On Wednesday 20 April the Institute facilitated a cross-sector discussion with a range of leading organisations on proposals set out in the Nature Recovery Green Paper that potentially spell major changes to forestry regulation in England. The group discussed challenges with the process for Environmental Impact Assessments, permanency of woodland, and proposals in the paper to bring all environmental regulation under a single body.

This discussion will feed into the Institute response.
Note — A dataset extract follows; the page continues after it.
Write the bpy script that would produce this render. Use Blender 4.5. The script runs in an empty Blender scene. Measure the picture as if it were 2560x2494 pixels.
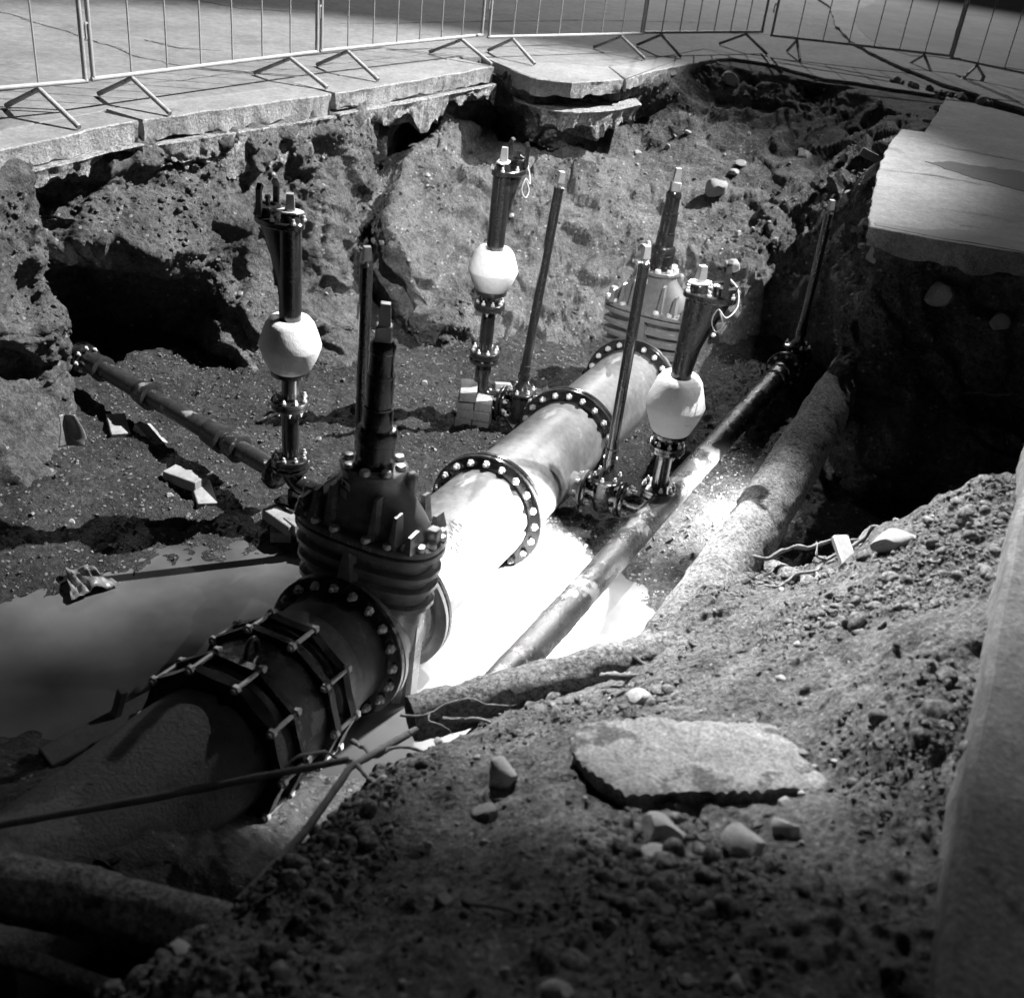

Below are some highlights from the Green Paper and an indication of our developing response:

  • Proposal to establish priority areas for afforestation
    • We agree there should be a ‘presumption in favour’ to plant if developed with good data and appropriate protection
  • Proposal to extend the legal duties of the Forestry Commission to include actively supporting biodiversity
    • Our view is that FC are already doing this and agree with extending the duties as long as timber production remains one of them
  • Proposal to adjust forestry permanency requirements for certain project types
    • We know this would encourage some landowners to opt for woodland creation and try innovative approaches but it needs to be considered in light of other proposals
  • Where are there overlaps, duplication or boundary issues between ALBs, or between ALBs and government? How could these be addressed?
    • We believe better communication is needed between agencies and suggest more of a ‘one team’ approach
  • What are the benefits and risks of bringing all environmental regulation into a single body?
    • We foresee significant risks to merging agencies such as loss of momentum, capacity and expertise.